Catching and Tagging Giants
“The power of a big tuna is unmatched. You can really feel that physical connection to the fish,” says Johnny Morris, the angler in Pura Vida’s fighting chair when the deep line came tight not long after that “little” 400-plus-pound tuna missed the kite bait. The fish that I saw eventually come alongside was both long and fat — weighing an estimated 1,200 pounds. “Once you get physically attached to powerful fish like that, it gets in your blood,” Morris says.

Morris, founder of Bass Pro Shops, is one of a select few outstanding anglers who fishes with Clark and Capt. Edward “Cookie” Murray to place pop-up satellite tags in giant bluefin off Prince Edward Island — until recently the only opportunity to fight and release bluefin here. Those tags, part of a study by the Large Pelagics Research Lab at the University of Massachusetts Amherst and the Department of Fisheries and Oceans Canada, record depth, salinity, temperature and light every few minutes. After a year, the tags float to the surface and transmit their data through satellites back to Lutcavage’s lab. These PSAT tags offered the first scientific hint that a catch-and-release charter fishery might work for giant bluefin.
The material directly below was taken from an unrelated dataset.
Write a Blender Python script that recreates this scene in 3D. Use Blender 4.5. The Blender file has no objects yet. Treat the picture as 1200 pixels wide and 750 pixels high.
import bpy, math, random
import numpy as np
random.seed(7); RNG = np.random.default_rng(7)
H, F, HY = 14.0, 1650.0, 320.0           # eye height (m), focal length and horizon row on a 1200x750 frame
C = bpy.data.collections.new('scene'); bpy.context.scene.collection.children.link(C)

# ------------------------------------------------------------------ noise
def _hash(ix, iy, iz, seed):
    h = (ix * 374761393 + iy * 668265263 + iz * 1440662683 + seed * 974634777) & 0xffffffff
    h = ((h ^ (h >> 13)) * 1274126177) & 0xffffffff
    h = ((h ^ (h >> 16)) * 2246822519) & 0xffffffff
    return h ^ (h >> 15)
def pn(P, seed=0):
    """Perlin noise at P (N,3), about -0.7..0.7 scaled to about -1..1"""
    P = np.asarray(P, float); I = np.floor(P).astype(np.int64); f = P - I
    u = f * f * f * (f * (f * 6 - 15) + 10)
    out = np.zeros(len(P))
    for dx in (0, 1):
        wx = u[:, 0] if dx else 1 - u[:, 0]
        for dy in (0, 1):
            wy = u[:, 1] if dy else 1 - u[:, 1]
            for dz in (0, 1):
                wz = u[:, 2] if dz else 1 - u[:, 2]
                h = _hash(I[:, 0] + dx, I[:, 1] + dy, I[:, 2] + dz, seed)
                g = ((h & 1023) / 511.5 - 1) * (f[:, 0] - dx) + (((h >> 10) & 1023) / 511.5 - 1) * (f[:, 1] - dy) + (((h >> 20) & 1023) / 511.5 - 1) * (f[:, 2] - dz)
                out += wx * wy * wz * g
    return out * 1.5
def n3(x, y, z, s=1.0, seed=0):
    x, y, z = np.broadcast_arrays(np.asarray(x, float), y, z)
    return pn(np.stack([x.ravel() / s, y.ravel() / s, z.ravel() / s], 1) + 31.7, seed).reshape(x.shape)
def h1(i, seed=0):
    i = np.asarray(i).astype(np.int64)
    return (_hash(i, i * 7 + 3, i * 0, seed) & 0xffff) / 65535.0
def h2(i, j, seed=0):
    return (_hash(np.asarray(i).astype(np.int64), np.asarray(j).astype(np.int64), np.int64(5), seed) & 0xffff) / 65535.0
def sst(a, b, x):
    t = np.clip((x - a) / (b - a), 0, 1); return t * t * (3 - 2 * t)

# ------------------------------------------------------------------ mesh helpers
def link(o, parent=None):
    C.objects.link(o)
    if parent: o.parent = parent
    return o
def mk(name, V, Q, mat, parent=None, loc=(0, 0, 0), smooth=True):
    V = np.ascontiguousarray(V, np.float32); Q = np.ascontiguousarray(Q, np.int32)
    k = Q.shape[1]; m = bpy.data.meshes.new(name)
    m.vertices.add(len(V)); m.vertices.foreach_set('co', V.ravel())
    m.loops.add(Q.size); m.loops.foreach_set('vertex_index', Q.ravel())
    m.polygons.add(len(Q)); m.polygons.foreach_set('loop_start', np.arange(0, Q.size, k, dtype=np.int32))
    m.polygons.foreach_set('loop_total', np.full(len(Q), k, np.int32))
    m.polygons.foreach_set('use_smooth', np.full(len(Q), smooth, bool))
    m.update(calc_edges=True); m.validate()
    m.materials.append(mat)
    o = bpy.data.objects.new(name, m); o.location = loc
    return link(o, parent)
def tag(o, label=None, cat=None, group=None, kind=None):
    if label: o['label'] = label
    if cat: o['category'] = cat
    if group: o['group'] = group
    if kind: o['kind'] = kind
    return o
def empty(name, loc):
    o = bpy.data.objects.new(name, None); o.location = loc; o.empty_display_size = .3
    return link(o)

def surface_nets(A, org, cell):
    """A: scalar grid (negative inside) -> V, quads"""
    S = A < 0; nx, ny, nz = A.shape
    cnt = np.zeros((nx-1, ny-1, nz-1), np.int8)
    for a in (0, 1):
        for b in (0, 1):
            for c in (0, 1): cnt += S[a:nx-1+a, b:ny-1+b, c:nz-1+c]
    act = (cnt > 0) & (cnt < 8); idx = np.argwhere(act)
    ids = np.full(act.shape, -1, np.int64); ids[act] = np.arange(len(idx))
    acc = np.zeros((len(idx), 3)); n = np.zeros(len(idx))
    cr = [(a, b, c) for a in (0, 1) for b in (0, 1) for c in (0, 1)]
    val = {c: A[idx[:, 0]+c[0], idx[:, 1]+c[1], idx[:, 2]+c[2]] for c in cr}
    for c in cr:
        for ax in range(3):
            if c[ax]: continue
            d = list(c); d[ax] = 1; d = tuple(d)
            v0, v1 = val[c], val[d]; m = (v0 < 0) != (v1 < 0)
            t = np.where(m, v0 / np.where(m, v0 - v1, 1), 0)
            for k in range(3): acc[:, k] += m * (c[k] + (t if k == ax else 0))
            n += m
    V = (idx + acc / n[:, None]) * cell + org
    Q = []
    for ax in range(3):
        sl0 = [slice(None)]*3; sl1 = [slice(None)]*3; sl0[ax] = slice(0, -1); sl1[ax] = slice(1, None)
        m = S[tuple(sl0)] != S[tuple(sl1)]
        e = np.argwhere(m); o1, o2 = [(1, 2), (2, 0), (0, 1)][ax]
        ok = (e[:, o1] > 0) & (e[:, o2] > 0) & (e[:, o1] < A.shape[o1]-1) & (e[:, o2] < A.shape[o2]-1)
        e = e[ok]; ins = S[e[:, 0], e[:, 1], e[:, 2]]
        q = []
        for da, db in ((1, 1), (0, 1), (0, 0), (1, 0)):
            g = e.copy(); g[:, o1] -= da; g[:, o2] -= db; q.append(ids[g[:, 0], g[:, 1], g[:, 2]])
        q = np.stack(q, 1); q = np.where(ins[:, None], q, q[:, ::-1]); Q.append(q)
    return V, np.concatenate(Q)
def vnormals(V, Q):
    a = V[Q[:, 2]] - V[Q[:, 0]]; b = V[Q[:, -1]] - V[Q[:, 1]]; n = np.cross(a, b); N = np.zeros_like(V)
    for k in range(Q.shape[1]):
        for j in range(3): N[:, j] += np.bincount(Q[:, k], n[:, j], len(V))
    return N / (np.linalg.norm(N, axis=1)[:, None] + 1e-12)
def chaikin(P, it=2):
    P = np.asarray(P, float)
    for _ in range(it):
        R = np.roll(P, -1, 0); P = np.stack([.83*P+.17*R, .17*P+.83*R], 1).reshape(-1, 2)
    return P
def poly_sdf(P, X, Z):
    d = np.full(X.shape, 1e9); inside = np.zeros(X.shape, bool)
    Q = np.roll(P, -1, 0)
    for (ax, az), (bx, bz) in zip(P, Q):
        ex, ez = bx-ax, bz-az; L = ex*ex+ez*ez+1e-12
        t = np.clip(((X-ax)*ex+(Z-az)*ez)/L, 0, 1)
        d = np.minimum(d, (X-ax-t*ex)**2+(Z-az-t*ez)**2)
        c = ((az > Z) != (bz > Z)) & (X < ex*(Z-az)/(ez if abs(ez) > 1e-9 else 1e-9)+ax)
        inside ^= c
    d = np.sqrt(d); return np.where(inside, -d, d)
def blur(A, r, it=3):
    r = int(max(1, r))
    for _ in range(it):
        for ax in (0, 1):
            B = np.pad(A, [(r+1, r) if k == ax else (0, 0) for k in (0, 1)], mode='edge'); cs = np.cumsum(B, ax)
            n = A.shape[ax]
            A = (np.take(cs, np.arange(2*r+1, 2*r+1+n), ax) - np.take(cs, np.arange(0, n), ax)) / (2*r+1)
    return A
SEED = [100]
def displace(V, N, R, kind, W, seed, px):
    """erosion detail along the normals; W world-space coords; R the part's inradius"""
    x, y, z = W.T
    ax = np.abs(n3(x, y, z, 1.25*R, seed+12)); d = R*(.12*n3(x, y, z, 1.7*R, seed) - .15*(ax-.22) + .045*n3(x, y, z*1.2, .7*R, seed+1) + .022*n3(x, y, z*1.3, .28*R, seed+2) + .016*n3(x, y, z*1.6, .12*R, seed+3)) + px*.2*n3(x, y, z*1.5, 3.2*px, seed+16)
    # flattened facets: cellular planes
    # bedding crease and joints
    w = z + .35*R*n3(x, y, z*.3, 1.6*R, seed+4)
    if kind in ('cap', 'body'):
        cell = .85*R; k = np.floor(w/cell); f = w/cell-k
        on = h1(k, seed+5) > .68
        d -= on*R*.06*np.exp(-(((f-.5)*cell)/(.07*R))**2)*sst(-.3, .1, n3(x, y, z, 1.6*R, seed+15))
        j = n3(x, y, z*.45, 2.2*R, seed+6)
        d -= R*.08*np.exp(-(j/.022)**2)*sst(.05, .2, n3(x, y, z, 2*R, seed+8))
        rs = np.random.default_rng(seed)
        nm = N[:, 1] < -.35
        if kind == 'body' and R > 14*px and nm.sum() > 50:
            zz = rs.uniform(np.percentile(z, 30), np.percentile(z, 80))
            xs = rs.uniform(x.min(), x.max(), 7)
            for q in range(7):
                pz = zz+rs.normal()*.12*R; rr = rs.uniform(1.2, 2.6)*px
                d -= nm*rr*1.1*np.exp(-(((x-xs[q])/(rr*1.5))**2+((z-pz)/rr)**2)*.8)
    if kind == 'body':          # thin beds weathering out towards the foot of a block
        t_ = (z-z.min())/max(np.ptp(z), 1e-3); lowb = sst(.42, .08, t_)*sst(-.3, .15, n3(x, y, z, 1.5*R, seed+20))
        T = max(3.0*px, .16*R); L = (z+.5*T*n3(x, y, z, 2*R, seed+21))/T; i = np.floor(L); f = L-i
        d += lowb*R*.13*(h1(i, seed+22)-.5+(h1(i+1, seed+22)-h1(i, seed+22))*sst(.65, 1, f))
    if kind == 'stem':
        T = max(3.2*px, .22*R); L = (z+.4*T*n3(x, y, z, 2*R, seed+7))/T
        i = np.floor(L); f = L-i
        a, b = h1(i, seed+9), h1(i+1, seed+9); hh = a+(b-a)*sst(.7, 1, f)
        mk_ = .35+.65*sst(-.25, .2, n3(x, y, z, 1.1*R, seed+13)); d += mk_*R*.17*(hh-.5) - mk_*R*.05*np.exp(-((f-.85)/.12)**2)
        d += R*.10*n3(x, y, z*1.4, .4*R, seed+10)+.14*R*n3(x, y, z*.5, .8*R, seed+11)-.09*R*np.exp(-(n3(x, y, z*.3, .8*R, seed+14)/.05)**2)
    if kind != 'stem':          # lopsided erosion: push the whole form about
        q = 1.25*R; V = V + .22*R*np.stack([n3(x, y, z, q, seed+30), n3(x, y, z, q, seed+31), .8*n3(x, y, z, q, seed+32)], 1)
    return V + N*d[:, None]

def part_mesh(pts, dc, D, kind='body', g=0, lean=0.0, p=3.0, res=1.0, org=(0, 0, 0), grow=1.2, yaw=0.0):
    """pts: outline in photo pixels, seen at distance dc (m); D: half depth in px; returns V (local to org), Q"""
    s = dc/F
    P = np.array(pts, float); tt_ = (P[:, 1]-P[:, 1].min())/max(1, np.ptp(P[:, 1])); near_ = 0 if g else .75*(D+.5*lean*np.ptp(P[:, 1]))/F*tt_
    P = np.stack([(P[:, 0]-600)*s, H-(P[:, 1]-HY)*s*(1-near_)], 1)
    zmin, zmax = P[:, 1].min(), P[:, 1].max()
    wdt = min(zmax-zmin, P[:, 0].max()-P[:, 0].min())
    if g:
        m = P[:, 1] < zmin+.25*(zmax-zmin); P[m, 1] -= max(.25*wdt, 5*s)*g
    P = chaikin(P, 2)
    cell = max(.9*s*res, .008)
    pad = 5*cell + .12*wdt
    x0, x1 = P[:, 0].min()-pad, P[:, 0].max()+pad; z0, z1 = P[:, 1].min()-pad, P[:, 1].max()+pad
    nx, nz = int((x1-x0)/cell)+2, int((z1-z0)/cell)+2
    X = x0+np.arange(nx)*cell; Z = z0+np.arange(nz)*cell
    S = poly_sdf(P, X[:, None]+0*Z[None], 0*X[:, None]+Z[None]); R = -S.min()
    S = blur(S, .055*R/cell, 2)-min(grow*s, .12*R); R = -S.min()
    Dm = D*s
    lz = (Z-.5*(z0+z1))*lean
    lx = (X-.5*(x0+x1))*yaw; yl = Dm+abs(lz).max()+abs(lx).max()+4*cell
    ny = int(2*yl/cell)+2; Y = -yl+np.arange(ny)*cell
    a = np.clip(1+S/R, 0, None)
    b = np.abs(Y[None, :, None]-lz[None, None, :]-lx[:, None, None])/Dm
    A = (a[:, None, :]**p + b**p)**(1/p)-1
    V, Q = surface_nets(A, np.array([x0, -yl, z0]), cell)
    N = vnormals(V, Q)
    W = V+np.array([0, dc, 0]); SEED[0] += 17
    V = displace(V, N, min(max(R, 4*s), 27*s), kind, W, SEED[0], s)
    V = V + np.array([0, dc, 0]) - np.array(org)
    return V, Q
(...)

Cookie Murray has been handling these fish for decades,” says Dr. Molly Lutcavage, Large Pelagics Research Center director. “We worked with him to learn the ­techniques for tagging 900-pound fish in the water.” Unlike many other studies that capture fish with harpoon or purse seine and bring them aboard to tag, Lutcavage catches fish with rod and reel, and tags them while they swim alongside the boat. “Mortality rates are very low using our techniques,” she says. In 2001, new tags had the ability to show if fish died after tagging. Of the 350 of these “fail-safe” tags her team has placed, only two tuna have died.
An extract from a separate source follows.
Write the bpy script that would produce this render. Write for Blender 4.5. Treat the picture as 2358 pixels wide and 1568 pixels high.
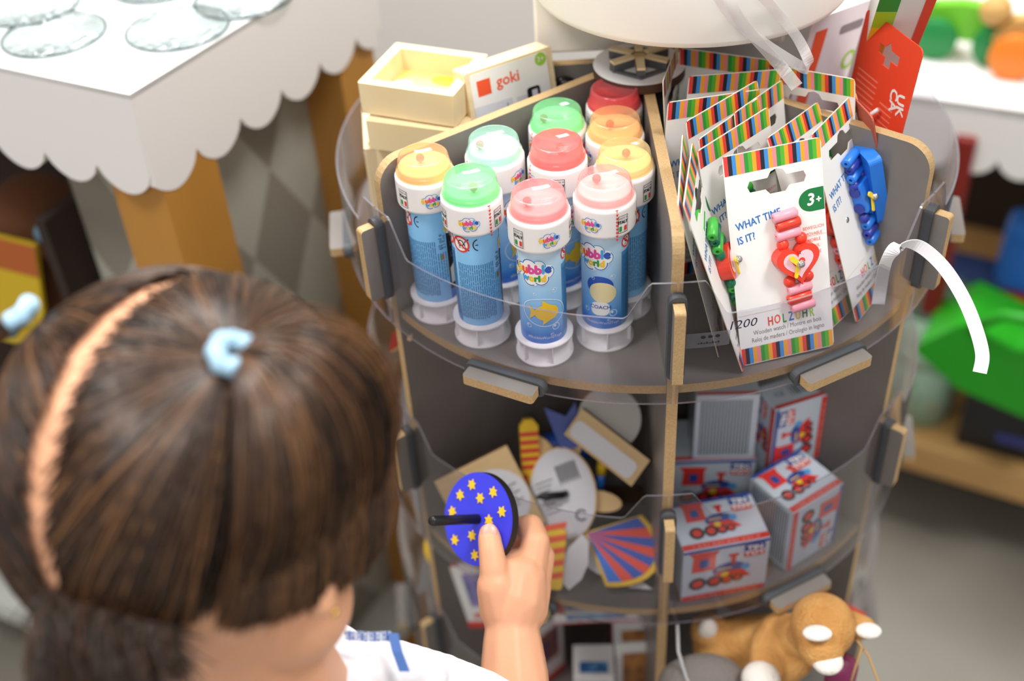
import bpy, bmesh, math, random
import numpy as np
from mathutils import Matrix, Vector, Euler
for o in list(bpy.data.objects): bpy.data.objects.remove(o, do_unlink=True)
COL = bpy.context.scene.collection
SC = bpy.context.scene
random.seed(7)
PI = math.pi

# ------------------------------------------------------------------ camera
CAM_LOC = (-0.061985, -0.716770, 1.270664)
CAM_ROT = (0.875400640, 0.0520810556, 0.00314496393)
FPX, IW, IH = 2800.0, 2358, 1568
cd = bpy.data.cameras.new('camera'); cam = bpy.data.objects.new('camera', cd); COL.objects.link(cam)
cam.location = CAM_LOC; cam.rotation_euler = CAM_ROT
cd.sensor_width = 36.0; cd.sensor_fit = 'HORIZONTAL'; cd.lens = FPX/IW*36.0
cd.clip_start = 0.02; cd.clip_end = 30
cd.dof.use_dof = True; cd.dof.focus_distance = 0.675; cd.dof.aperture_fstop = 3.2; cd.dof.aperture_blades = 9
SC.camera = cam
SC.view_settings.view_transform = 'Standard'; SC.view_settings.look = 'None'
SC.view_settings.gamma = 1.0; SC.view_settings.use_curve_mapping = False
SC.view_settings.exposure = 0.22

# ------------------------------------------------------------------ light: soft ceiling panels of the shop, an added fill behind the camera, bright ambient
w = bpy.data.worlds.new('shop_ambient'); SC.world = w; w.use_nodes = True
w.node_tree.nodes['Background'].inputs[0].default_value = (1.0, 0.985, 0.96, 1)
w.node_tree.nodes['Background'].inputs[1].default_value = 0.5
def area(name, loc, size, power, target, color=(1, 1, 1)):
    l = bpy.data.lights.new(name, 'AREA'); l.shape = 'RECTANGLE'; l.size = size[0]; l.size_y = size[1]
    l.energy = power; l.color = color
    o = bpy.data.objects.new(name, l); COL.objects.link(o); o.location = loc
    o.rotation_euler = (Vector(target)-Vector(loc)).to_track_quat('-Z', 'Y').to_euler()
    return o
area('ceiling_or_fill_light', (-0.3, 1.0, 2.7), (1.2, 0.5), 56, (0, 0.1, 0.8), (1, 0.98, 0.95))
area('ceiling_or_fill_light', (-1.0, -0.6, 2.7), (0.5, 0.5), 24, (-0.1, 0, 0.8), (1, 0.97, 0.93))
area('ceiling_or_fill_light', (-0.3, -2.3, 2.5), (0.9, 0.5), 9, (0.05, 0, 0.85), (1, 0.98, 0.95))  # added fill from behind the camera, brightens the card fronts and canopy
area('ceiling_or_fill_light', (0.9, -0.5, 2.7), (0.5, 0.5), 24, (0.1, 0, 0.8), (1, 0.98, 0.95))

# ------------------------------------------------------------------ geometry helpers
CM = Euler(CAM_ROT).to_matrix(); CL = Vector(CAM_LOC)
def ray(u, v): return CM @ Vector(((u-IW/2)/FPX, -(v-IH/2)/FPX, -1.0))
def G(u, v, z):                       # point of the world at height z that the photo shows at u, v
    d = ray(u, v); return CL + d*((z-CL.z)/d.z)
def at(u, v, t): return CL + ray(u, v).normalized()*t
def hexlin(h):
    h = h.lstrip('#'); c = [int(h[i:i+2], 16)/255 for i in (0, 2, 4)]
    return tuple(x/12.92 if x <= .04045 else ((x+.055)/1.055)**2.4 for x in c)+(1,)
MATS = {}
def mat(name, color, rough=.5, metal=0, spec=.5, noise=None, bump=None, sss=0, coat=0, alpha=None):
    if name in MATS: return MATS[name]
    m = bpy.data.materials.new(name); m.use_nodes = True; nt = m.node_tree; b = nt.nodes['Principled BSDF']
    c = hexlin(color) if isinstance(color, str) else color
    b.inputs['Base Color'].default_value = c; b.inputs['Roughness'].default_value = rough
    b.inputs['Metallic'].default_value = metal; b.inputs['Specular IOR Level'].default_value = spec
    if coat: b.inputs['Coat Weight'].default_value = coat; b.inputs['Coat Roughness'].default_value = .1
    if sss:
        b.inputs['Subsurface Weight'].default_value = sss; b.inputs['Subsurface Radius'].default_value = (.012, .005, .003)
        b.inputs['Subsurface Scale'].default_value = 1.0
    if noise:                                   # (scale, color2, (sx,sy,sz)[, contrast])
        tc = nt.nodes.new('ShaderNodeTexCoord'); mp = nt.nodes.new('ShaderNodeMapping'); n = nt.nodes.new('ShaderNodeTexNoise')
        mp.inputs['Scale'].default_value = noise[2]; n.inputs['Scale'].default_value = noise[0]; n.inputs['Detail'].default_value = 4
        r = nt.nodes.new('ShaderNodeValToRGB'); k = noise[3] if len(noise) > 3 else .2
        r.color_ramp.elements[0].position = .5-k; r.color_ramp.elements[1].position = .5+k
        r.color_ramp.elements[0].color = c; r.color_ramp.elements[1].color = hexlin(noise[1])
        nt.links.new(tc.outputs['Object'], mp.inputs[0]); nt.links.new(mp.outputs[0], n.inputs['Vector'])
        nt.links.new(n.outputs[0], r.inputs[0]); nt.links.new(r.outputs[0], b.inputs['Base Color'])
    if bump:
        tc = nt.nodes.new('ShaderNodeTexCoord'); n = nt.nodes.new('ShaderNodeTexNoise'); bp = nt.nodes.new('ShaderNodeBump')
        n.inputs['Scale'].default_value = bump[0]; n.inputs['Detail'].default_value = 3; bp.inputs['Strength'].default_value = bump[1]; bp.inputs['Distance'].default_value = bump[2]
        nt.links.new(tc.outputs['Object'], n.inputs['Vector']); nt.links.new(n.outputs[0], bp.inputs['Height']); nt.links.new(bp.outputs[0], b.inputs['Normal'])
    MATS[name] = m; return m
def clear(name, tint, gloss=.08, rough=.04, diffuse=0, dcol=None, fres=1.45):
    # clear sheet plastic or thin glass: it lets light straight through, reflects by Fresnel, may be milky
    if name in MATS: return MATS[name]
    m = bpy.data.materials.new(name); m.use_nodes = True; nt = m.node_tree; nt.nodes.clear(); N = nt.nodes.new
    out = N('ShaderNodeOutputMaterial'); t = N('ShaderNodeBsdfTransparent'); g = N('ShaderNodeBsdfGlossy'); mx = N('ShaderNodeMixShader')
    fr = N('ShaderNodeLayerWeight'); fr.inputs['Blend'].default_value = .5; pw = N('ShaderNodeMath'); pw.operation = 'POWER'; pw.inputs[1].default_value = 4.0
    ad = N('ShaderNodeMath'); ad.operation = 'MULTIPLY_ADD'; ad.use_clamp = True; ad.inputs[1].default_value = .75
    ad.inputs[2].default_value = gloss; nt.links.new(fr.outputs['Facing'], pw.inputs[0]); nt.links.new(pw.outputs[0], ad.inputs[0])
    t.inputs[0].default_value = hexlin(tint); g.inputs['Roughness'].default_value = rough; g.inputs[0].default_value = (1, 1, 1, 1)
    base = t.outputs[0]
    if diffuse:
        d = N('ShaderNodeBsdfDiffuse'); d.inputs[0].default_value = hexlin(dcol or tint); m2 = N('ShaderNodeMixShader'); m2.inputs[0].default_value = diffuse
        tl = N('ShaderNodeBsdfTranslucent'); tl.inputs[0].default_value = hexlin(dcol or tint); m3 = N('ShaderNodeMixShader'); m3.inputs[0].default_value = .5
        nt.links.new(d.outputs[0], m3.inputs[1]); nt.links.new(tl.outputs[0], m3.inputs[2])
        nt.links.new(t.outputs[0], m2.inputs[1]); nt.links.new(m3.outputs[0], m2.inputs[2]); base = m2.outputs[0]
    nt.links.new(ad.outputs[0], mx.inputs[0]); nt.links.new(base, mx.inputs[1]); nt.links.new(g.outputs[0], mx.inputs[2]); nt.links.new(mx.outputs[0], out.inputs[0])
    MATS[name] = m; return m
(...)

Murray, who has targeted big-game fish around the world, insists none are equivalent to giant bluefin. “No matter how much we try to convey the strength of these fish, the pressure on the rod and angler, all that inevitably exceeds anglers’ expectations,” he says of even very experienced chair anglers who’ve not yet hooked a huge bluefin. Murray uses 30 to 45 pounds of drag, and at times 80 pounds. “The angler has to know when that line is going to break, exactly how much pressure he or she can put on the fish, and when and how to pump and wind,” he says.

To ensure each $4,500 tag pays off with data, Murray and Lutcavage’s other tagging crews in Nova Scotia also swim fish alongside the moving boat while inserting the tag. They remove barbless hooks and continue to tow the fish until it’s clearly recovered from the fight. The Large Pelagic Center’s tagging studies have huge implications for recreational fishermen. “Every study that uses fail-safe satellite tags is a post-release-mortality study,” Lutcavage says — the scientific measure of the success of catch-and-release angling.